## Start
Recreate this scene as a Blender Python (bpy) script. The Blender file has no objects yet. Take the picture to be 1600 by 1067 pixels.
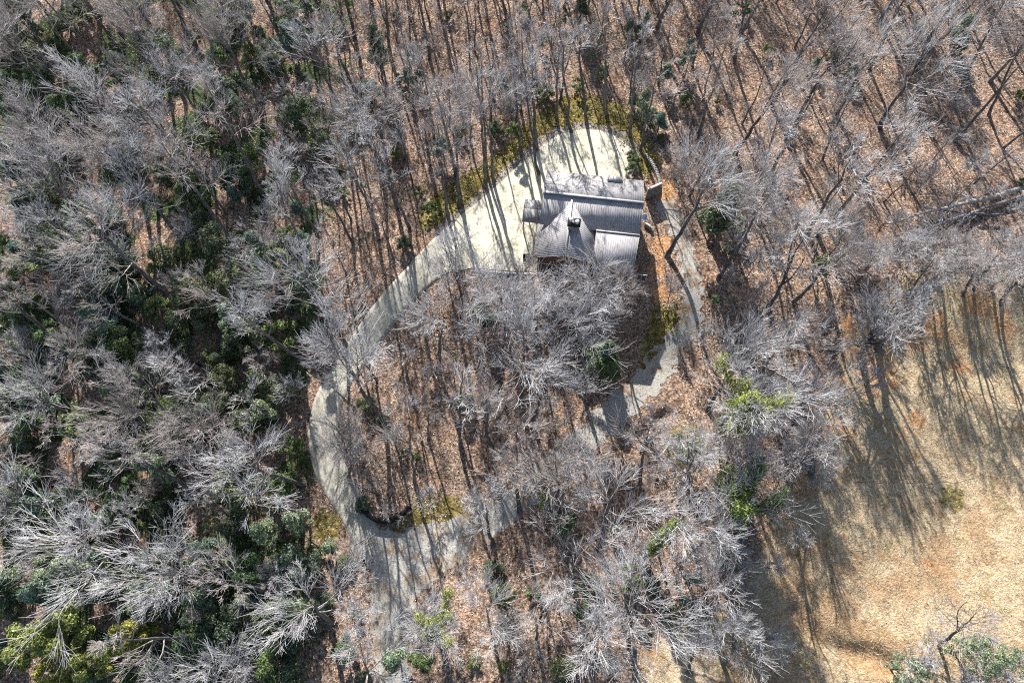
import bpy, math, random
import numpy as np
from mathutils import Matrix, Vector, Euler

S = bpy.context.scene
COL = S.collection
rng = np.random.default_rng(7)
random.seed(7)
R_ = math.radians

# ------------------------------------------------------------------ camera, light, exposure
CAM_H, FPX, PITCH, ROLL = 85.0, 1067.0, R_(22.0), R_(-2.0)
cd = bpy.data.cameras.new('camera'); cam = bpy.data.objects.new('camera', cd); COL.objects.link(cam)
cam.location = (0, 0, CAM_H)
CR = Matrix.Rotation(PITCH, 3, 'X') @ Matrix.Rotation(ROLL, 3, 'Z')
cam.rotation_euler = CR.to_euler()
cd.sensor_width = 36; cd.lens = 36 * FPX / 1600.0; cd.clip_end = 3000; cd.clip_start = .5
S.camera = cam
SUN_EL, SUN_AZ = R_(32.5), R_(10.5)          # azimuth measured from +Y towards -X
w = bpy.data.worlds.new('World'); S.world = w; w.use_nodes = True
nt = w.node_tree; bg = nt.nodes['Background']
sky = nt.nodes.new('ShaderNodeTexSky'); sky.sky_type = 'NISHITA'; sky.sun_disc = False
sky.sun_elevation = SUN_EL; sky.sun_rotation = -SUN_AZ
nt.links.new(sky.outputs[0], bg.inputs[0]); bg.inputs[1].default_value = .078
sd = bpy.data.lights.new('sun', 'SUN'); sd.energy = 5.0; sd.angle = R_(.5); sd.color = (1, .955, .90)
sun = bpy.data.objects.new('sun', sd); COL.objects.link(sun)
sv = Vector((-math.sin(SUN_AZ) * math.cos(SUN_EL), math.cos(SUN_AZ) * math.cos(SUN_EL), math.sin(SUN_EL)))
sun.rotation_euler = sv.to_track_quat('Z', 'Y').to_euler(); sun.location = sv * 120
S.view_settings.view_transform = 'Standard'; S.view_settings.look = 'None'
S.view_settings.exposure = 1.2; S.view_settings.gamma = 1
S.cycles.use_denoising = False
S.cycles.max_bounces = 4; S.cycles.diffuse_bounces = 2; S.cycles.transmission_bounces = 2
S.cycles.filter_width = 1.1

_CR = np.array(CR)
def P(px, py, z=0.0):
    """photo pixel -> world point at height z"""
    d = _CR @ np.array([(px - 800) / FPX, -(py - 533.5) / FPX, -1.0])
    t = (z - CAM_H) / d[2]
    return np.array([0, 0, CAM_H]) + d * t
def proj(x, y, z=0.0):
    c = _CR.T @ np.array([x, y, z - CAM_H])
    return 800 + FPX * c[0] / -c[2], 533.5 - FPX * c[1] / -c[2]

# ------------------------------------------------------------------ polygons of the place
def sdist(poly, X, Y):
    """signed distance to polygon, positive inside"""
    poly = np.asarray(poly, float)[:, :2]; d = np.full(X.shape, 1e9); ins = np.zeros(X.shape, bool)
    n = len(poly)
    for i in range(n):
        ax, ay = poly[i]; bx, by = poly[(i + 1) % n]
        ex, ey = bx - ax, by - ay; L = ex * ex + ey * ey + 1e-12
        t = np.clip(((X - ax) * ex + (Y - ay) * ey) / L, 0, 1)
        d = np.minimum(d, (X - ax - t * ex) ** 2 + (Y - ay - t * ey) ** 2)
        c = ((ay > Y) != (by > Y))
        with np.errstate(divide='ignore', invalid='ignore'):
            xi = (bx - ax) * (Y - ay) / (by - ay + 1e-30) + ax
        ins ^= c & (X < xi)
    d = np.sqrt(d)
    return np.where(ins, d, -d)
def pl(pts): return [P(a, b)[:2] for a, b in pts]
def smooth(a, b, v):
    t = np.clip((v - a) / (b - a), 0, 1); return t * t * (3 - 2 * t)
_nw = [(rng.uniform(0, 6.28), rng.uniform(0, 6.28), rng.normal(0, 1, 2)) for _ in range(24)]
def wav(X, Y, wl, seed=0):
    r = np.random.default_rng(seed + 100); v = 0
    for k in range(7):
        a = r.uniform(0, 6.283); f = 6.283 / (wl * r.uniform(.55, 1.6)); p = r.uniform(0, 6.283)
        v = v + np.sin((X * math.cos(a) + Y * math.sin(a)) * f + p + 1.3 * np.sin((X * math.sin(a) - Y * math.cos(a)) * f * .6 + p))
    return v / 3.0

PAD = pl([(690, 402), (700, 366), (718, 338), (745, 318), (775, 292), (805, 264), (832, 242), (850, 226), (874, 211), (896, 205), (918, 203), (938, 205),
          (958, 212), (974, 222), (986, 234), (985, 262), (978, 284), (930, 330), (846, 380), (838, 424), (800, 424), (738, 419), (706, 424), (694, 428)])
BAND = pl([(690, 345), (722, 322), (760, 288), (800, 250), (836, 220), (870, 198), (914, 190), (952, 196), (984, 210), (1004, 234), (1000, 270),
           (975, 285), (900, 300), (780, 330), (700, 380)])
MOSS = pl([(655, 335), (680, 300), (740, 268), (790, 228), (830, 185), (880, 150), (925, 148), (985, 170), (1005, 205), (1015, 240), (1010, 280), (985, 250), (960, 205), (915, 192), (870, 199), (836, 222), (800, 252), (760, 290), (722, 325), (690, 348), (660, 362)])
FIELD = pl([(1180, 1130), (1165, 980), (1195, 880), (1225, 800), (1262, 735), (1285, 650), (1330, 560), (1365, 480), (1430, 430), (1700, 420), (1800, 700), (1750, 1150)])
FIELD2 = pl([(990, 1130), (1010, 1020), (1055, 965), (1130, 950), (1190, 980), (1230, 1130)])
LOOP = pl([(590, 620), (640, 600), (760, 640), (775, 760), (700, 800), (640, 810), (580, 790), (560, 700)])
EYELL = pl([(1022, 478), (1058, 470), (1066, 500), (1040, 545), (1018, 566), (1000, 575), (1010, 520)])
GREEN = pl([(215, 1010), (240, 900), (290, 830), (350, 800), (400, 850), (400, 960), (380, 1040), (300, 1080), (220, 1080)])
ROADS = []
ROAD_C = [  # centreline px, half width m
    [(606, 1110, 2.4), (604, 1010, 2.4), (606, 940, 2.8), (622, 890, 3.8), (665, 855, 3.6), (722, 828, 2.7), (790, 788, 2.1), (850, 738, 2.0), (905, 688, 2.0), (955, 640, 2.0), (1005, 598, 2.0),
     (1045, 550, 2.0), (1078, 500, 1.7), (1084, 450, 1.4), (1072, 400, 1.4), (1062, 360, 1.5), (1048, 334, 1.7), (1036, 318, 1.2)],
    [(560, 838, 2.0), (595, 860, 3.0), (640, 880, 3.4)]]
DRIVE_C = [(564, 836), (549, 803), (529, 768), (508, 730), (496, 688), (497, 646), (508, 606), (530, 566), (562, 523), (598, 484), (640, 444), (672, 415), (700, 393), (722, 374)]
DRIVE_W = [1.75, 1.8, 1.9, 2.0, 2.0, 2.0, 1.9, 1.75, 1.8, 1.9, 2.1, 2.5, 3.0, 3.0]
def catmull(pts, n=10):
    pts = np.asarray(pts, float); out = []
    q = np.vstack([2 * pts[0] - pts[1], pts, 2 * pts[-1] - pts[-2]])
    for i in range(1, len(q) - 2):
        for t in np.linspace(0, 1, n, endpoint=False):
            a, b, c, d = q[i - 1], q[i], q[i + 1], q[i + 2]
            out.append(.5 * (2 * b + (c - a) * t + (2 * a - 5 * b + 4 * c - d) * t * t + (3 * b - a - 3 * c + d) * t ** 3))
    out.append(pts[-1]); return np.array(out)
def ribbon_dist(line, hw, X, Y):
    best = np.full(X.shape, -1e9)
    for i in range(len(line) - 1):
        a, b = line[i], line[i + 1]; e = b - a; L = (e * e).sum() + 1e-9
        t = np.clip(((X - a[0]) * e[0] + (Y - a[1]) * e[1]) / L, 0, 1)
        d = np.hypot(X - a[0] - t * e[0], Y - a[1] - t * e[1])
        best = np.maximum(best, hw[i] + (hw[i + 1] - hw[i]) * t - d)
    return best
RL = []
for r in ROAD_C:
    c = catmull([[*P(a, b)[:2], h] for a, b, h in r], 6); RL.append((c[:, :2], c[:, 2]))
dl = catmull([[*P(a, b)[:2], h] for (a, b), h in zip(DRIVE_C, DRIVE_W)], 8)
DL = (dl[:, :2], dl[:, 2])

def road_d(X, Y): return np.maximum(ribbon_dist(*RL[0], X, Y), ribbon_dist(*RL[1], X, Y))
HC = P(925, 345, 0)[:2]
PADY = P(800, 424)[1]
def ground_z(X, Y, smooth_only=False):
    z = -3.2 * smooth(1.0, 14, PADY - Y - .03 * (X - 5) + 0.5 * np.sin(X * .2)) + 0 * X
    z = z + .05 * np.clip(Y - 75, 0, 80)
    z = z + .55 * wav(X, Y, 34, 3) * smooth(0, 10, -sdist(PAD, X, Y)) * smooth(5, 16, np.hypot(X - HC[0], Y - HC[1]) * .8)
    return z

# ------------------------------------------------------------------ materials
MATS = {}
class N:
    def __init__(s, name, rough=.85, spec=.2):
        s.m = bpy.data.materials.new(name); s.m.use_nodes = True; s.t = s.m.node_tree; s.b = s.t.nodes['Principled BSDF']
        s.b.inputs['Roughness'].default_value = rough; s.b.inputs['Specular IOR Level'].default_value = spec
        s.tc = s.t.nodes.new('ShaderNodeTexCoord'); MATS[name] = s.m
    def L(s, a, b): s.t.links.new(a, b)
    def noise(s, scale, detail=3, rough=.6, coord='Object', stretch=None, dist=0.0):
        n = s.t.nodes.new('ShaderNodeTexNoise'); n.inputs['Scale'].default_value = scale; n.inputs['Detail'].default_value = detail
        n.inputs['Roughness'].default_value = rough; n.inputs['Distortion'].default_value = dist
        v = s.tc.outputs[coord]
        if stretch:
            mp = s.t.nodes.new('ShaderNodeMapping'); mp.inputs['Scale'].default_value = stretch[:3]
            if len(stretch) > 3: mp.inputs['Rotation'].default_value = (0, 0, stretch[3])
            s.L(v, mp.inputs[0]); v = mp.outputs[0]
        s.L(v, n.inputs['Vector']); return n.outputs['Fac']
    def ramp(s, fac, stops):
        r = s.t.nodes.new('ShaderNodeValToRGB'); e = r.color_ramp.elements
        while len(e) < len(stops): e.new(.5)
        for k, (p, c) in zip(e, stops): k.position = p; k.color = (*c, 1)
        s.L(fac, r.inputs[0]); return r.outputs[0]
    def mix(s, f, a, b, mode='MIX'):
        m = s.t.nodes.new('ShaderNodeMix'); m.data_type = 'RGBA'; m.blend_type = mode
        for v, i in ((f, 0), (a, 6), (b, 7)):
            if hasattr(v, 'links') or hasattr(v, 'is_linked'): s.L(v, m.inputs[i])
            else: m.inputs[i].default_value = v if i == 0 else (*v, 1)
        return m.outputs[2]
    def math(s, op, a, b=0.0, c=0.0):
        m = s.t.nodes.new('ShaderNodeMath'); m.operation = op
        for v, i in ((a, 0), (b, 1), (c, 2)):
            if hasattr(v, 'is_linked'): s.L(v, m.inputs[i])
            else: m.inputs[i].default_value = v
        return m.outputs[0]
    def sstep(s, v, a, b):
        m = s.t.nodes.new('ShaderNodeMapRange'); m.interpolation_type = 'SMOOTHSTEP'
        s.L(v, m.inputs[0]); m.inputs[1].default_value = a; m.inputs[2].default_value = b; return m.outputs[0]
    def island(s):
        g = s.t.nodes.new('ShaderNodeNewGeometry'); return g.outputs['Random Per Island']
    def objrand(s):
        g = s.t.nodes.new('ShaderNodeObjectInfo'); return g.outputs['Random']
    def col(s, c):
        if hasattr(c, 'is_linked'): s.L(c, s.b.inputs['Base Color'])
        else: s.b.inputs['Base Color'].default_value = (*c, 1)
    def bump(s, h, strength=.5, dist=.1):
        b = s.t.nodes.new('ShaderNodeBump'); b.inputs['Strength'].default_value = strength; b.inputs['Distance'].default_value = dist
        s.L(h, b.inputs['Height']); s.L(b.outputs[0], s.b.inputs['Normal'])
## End
**WHAT NEEDS TO BE DONE**
Your task is to restate word for word the lines from the top of the data to the line containing "R_ = math.radians", both ends included, with every picture left out.

**SOLVED EXERCISE**
Recreate this scene as a Blender Python (bpy) script. The Blender file has no objects yet. Take the picture to be 1600 by 1067 pixels.
import bpy, math, random
import numpy as np
from mathutils import Matrix, Vector, Euler

S = bpy.context.scene
COL = S.collection
rng = np.random.default_rng(7)
random.seed(7)
R_ = math.radians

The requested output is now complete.